Your goal ▸
Stop at the line containing "sc.camera = cam": repeat exactly every line of the entries below from the first up to it, plus that line, with pictures omitted.

Exercise materials ▸
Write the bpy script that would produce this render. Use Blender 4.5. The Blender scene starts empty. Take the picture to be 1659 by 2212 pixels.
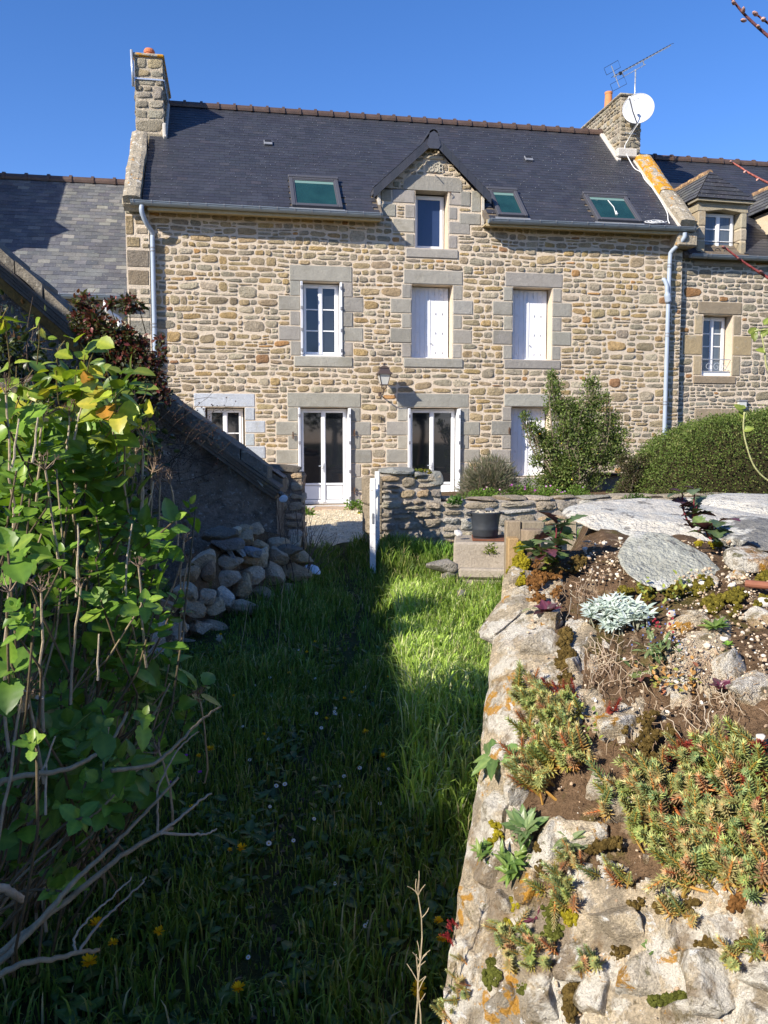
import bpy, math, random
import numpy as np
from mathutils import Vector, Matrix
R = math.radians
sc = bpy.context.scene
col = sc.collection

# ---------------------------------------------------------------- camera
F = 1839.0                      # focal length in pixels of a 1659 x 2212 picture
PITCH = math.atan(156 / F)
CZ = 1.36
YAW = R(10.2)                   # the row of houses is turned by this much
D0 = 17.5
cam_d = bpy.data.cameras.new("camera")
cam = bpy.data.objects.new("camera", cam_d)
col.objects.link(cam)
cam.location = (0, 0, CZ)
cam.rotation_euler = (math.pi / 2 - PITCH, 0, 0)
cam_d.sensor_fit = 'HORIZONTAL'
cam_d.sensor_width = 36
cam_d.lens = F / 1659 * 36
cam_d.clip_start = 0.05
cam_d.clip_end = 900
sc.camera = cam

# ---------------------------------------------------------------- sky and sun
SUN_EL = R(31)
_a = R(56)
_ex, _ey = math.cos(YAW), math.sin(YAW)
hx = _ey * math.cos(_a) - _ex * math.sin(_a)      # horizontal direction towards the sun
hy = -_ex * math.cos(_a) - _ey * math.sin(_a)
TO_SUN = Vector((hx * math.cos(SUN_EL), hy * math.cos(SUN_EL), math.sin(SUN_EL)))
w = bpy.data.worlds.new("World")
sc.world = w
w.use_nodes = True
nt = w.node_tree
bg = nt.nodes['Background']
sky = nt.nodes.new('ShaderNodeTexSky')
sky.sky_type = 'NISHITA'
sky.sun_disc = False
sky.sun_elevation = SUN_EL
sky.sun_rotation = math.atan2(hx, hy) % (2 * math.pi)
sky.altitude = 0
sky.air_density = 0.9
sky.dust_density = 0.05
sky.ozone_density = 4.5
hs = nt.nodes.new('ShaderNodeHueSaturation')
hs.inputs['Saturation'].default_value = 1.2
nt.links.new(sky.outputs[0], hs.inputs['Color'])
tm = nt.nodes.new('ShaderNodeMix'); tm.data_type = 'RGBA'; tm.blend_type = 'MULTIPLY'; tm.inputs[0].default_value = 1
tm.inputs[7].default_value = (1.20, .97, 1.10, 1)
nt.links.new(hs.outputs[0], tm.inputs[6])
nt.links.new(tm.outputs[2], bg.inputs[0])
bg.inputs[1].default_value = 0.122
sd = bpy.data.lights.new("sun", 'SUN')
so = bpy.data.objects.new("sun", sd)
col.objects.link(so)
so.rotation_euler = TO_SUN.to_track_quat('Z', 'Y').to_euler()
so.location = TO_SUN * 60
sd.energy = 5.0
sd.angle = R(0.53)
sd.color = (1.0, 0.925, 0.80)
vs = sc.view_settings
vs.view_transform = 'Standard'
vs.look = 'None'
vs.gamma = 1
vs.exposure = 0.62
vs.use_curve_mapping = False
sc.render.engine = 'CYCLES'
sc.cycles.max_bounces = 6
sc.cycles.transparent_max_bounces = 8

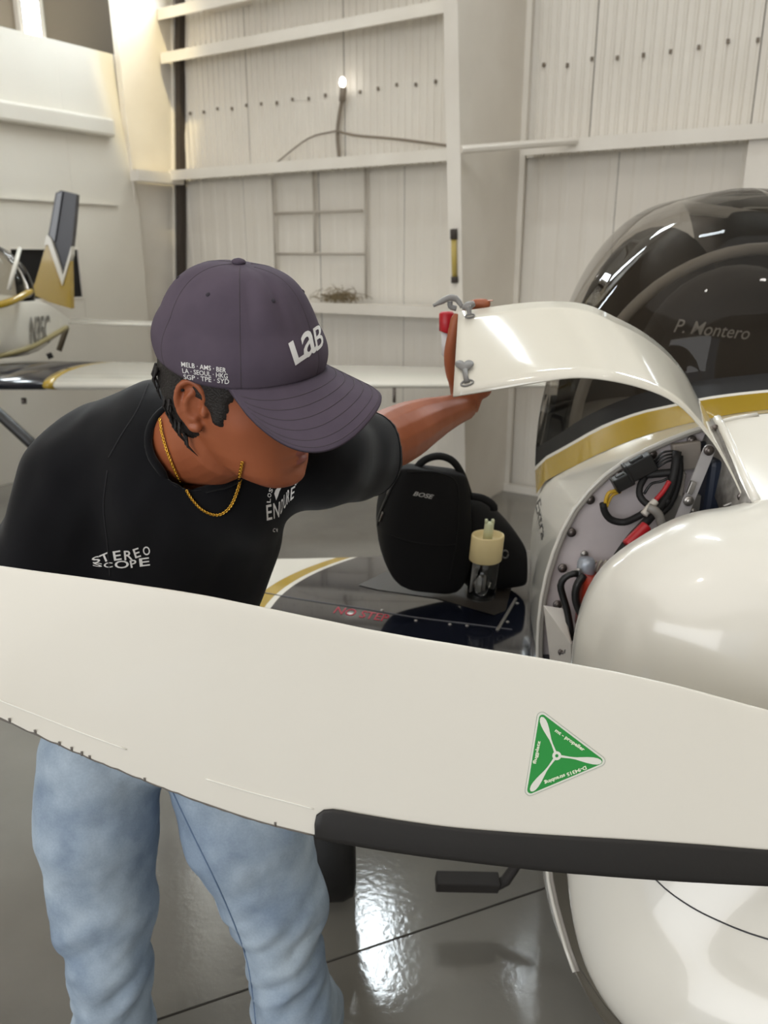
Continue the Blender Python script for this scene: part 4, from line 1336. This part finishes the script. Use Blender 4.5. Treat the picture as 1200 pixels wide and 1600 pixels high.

The completed task ▸
Write the bpy script that would produce this render. Use Blender 4.5. The Blender scene starts empty. Take the picture to be 1659 by 2212 pixels.
import bpy, math, random
import numpy as np
from mathutils import Vector, Matrix
R = math.radians
sc = bpy.context.scene
col = sc.collection

# ---------------------------------------------------------------- camera
F = 1839.0                      # focal length in pixels of a 1659 x 2212 picture
PITCH = math.atan(156 / F)
CZ = 1.36
YAW = R(10.2)                   # the row of houses is turned by this much
D0 = 17.5
cam_d = bpy.data.cameras.new("camera")
cam = bpy.data.objects.new("camera", cam_d)
col.objects.link(cam)
cam.location = (0, 0, CZ)
cam.rotation_euler = (math.pi / 2 - PITCH, 0, 0)
cam_d.sensor_fit = 'HORIZONTAL'
cam_d.sensor_width = 36
cam_d.lens = F / 1659 * 36
cam_d.clip_start = 0.05
cam_d.clip_end = 900
sc.camera = cam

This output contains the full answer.